The prestigious national prize honors "outstanding achievement in newspaper writing in the fight against racial and religious intolerance and discrimination."
Lyons, 31, received the award for a pair of Observer cover stories: "Bred into hatred," an investigation of the death of Craig Thomas, a 29-year-old black man who died in the custody of Corsicana police after being hog-tied and beaten unconscious by white officers there; and "The trashing of Ferris, Texas," which chronicled how a tiny, impoverished black community came to be dominated by a trash-disposal company and its giant dump. Lyons' story revealed that the FBI was investigating possible corruption in the successful campaign by Waste Management Inc. to win permission to expand the dump in Ferris.

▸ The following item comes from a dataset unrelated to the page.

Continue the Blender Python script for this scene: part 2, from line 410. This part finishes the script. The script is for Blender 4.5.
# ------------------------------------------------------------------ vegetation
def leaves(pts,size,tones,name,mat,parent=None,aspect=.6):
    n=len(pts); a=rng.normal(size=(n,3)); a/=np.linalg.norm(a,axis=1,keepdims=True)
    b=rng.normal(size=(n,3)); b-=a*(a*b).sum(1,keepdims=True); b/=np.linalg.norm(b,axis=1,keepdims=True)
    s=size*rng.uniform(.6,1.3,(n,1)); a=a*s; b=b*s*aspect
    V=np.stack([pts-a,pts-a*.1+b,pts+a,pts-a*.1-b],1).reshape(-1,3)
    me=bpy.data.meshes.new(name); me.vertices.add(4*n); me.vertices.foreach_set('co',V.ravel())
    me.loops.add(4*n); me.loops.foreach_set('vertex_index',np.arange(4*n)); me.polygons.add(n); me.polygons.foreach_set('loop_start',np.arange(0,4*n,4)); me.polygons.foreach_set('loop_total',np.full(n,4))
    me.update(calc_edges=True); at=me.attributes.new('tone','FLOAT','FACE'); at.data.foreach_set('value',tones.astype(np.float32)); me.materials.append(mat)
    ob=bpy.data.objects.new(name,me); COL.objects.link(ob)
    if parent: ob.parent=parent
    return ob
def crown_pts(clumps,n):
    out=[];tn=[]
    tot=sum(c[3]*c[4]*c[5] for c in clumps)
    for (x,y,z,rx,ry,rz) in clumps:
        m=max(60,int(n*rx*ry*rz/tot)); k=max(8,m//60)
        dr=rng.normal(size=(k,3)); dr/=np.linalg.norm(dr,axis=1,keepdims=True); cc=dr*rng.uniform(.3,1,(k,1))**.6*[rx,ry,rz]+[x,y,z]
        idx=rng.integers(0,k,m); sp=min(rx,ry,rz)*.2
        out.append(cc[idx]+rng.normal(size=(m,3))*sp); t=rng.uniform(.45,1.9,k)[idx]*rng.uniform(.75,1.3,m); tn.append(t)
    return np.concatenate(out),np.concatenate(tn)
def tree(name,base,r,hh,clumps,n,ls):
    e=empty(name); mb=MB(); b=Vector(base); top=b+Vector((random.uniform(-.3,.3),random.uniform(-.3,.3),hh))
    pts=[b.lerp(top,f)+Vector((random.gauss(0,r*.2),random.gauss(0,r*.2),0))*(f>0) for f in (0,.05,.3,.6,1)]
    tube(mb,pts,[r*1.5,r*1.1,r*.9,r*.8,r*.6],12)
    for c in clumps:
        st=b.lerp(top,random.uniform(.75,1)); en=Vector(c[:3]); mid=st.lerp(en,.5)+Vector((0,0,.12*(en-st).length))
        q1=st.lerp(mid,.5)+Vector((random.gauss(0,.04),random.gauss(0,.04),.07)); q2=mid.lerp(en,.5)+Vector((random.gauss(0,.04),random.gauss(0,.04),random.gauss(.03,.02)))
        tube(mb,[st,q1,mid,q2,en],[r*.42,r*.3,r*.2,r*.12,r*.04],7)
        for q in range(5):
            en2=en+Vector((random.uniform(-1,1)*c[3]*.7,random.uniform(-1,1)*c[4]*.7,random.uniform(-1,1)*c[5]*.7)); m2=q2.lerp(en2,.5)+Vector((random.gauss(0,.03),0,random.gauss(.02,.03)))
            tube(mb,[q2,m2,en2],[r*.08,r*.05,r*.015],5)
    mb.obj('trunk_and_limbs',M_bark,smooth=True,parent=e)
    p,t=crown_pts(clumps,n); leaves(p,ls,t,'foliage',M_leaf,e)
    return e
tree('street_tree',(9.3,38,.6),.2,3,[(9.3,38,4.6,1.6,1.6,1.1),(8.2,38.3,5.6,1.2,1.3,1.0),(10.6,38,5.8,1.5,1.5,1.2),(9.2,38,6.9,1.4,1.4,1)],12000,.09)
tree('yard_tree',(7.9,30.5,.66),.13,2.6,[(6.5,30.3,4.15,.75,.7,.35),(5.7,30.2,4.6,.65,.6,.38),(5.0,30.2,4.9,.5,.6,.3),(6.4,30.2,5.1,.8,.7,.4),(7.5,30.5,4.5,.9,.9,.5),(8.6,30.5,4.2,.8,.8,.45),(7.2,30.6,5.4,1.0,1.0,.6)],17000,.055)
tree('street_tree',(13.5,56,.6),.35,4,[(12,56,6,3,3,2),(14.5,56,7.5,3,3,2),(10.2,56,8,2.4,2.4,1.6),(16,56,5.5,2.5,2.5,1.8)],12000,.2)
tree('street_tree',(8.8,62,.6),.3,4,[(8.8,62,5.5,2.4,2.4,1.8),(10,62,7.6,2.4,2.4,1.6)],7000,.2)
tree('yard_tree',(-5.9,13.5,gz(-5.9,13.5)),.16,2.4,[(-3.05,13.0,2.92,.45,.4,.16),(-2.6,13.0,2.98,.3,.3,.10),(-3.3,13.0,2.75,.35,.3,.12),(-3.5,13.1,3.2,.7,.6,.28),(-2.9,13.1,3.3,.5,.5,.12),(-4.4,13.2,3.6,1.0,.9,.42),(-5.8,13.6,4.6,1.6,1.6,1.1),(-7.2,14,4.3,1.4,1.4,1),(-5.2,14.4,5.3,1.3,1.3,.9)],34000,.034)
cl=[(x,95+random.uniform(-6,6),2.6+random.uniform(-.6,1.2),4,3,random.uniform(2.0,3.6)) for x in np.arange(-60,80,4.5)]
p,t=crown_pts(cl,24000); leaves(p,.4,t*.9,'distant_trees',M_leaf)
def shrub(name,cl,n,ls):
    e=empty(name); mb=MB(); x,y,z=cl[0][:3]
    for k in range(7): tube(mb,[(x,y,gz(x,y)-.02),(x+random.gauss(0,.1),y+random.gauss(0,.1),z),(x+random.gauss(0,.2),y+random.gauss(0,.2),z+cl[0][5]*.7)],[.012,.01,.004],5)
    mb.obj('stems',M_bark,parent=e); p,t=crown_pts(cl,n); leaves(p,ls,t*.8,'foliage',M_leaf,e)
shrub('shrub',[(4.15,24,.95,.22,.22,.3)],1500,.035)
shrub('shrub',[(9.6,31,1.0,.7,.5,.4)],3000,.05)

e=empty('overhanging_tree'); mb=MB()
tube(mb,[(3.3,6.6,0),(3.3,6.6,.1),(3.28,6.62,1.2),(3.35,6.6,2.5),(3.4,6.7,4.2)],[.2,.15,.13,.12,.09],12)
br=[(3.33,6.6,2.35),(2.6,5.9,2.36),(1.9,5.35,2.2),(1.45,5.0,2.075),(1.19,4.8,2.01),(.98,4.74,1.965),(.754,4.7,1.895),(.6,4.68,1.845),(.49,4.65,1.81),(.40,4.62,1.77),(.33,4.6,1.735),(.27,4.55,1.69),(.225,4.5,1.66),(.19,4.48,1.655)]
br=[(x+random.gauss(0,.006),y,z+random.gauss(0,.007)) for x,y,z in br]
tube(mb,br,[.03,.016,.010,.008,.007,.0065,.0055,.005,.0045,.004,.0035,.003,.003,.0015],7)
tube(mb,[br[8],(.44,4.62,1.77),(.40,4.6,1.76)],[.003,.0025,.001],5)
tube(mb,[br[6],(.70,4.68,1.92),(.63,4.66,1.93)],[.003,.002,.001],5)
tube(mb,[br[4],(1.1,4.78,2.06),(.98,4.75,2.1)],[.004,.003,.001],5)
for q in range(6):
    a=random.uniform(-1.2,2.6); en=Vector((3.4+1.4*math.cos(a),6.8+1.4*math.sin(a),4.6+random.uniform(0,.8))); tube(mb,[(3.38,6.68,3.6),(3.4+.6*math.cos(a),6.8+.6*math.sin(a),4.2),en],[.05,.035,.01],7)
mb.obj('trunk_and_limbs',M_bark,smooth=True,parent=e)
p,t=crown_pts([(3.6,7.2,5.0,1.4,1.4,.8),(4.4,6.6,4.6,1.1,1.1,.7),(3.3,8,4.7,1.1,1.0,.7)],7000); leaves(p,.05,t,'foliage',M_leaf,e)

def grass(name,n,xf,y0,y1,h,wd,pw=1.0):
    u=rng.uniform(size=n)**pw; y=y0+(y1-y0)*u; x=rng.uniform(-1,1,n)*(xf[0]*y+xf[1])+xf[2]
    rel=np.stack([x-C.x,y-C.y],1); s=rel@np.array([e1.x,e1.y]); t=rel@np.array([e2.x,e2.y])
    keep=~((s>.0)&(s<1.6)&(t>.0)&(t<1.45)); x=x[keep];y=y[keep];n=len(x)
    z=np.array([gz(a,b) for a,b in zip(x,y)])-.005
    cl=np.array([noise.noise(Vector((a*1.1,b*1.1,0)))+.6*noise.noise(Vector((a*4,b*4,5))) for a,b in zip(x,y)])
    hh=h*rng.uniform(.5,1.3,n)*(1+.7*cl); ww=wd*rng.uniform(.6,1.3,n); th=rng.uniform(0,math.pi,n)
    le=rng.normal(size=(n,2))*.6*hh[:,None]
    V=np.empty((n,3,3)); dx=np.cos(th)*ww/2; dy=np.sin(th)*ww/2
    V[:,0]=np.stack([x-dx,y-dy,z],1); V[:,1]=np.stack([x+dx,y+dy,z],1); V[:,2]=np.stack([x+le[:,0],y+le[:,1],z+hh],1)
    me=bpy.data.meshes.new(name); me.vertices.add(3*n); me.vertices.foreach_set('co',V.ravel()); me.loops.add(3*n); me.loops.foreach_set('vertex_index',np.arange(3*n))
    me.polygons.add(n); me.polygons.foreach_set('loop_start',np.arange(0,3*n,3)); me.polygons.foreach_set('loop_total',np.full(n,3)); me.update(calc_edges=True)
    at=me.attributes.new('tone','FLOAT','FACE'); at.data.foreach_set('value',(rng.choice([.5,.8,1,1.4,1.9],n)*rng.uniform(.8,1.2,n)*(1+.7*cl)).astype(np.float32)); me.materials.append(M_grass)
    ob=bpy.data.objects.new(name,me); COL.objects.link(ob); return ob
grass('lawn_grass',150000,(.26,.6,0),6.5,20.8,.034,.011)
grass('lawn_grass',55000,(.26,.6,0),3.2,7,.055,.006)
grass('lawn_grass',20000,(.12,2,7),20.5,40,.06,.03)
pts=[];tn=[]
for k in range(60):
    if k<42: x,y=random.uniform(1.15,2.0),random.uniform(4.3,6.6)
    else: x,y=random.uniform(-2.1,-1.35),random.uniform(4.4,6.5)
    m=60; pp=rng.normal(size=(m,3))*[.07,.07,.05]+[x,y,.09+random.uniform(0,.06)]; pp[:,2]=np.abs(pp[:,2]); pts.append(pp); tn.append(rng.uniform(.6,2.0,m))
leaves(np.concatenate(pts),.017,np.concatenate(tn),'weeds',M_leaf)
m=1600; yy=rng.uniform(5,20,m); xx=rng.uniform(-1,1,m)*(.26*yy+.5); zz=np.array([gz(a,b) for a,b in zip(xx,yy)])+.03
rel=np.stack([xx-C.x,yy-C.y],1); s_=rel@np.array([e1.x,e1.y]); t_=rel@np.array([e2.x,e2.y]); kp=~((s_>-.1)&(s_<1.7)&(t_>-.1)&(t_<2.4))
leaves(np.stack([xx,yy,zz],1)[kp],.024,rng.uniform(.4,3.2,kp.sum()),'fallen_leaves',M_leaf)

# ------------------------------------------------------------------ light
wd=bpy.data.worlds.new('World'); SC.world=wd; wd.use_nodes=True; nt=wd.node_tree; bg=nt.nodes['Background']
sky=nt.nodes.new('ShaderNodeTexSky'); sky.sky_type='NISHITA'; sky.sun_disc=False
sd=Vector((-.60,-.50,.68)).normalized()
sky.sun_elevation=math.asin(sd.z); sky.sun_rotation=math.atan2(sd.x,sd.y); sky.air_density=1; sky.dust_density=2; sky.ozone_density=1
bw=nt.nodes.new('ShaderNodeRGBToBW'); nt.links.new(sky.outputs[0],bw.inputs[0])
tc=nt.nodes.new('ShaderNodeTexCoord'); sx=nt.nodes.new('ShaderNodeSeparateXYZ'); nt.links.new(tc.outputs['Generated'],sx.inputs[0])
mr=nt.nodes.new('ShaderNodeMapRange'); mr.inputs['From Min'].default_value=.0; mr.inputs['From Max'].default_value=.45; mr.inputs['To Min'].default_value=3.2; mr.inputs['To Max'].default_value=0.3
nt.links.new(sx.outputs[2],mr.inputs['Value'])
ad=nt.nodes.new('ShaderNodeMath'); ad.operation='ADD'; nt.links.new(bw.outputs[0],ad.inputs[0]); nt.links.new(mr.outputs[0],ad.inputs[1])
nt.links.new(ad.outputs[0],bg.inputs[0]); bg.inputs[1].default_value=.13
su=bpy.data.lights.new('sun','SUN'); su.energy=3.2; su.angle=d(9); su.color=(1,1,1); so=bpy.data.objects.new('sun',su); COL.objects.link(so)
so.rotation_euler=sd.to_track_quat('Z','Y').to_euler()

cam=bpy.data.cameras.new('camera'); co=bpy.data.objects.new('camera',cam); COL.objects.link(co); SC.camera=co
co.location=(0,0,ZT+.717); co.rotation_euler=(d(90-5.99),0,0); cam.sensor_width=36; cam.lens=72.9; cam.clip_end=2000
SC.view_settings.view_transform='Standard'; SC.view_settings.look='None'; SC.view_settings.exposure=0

"In two epic stories, Julie Lyons showed that bigotry lives on in this country in ways that are both achingly familiar and haunting," Columbia journalism professor Craig Wolff, a member of the Tobenkin selection committee, said in a statement. "Elevated by vivid writing and detail, the stories paint a disturbing portrait of a time that seems well in the past, but is not."
Lyons received the prize Tuesday at a ceremony in New York.
The Tobenkin judges also gave a special citation to Margaret A. Jacobs of The Wall Street Journal.
The awards are given to work that reflects "the spirit of Mr. Tobenkin," a reporter for 25 years with The New York Herald Tribune.